Question

A $70$ kg man stands in contact against the inner wall of a hollow cylindrical drum of radius $3$ m rotating about its vertical axis. The coefficient of friction between the wall and his clothing is $0.15$. What is the minimum rotational speed of the cylinder to enable the man to remain stuck to the wall (without falling) when the floor is suddenly removed?

• A. $2.7rad{s}^{-1}$
• B. $3.2rad{s}^{-1}$
• C. $4.7rad{s}^{-1}$
• D. $5rad{s}^{-1}$

Answer 1

The correct option is C $4.7rad{s}^{-1}$

Given : $r=3$ m $\mu =0.15$ $m=70kg$

In man's reference frame, his FBD is shown above.

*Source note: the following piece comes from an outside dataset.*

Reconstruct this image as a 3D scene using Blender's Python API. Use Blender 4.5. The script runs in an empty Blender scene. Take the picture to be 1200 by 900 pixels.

For the man to be in equilibrium, the centrifugal force is balanced by the normal force due to inner wall while the friction force balances the gravitational force.

$\therefore$ $N=m{a}_r=mr{w}^2$

Also $f=mg$

OR $\mu N=mg$

OR $\mu \left(mr{w}^2\right)=mg$ $⟹w=\sqrt{\frac{g}{\mu r}}$

$\therefore$ $w=\sqrt{\frac{9.8}{0.15\times 3}}=4.7$ rad/s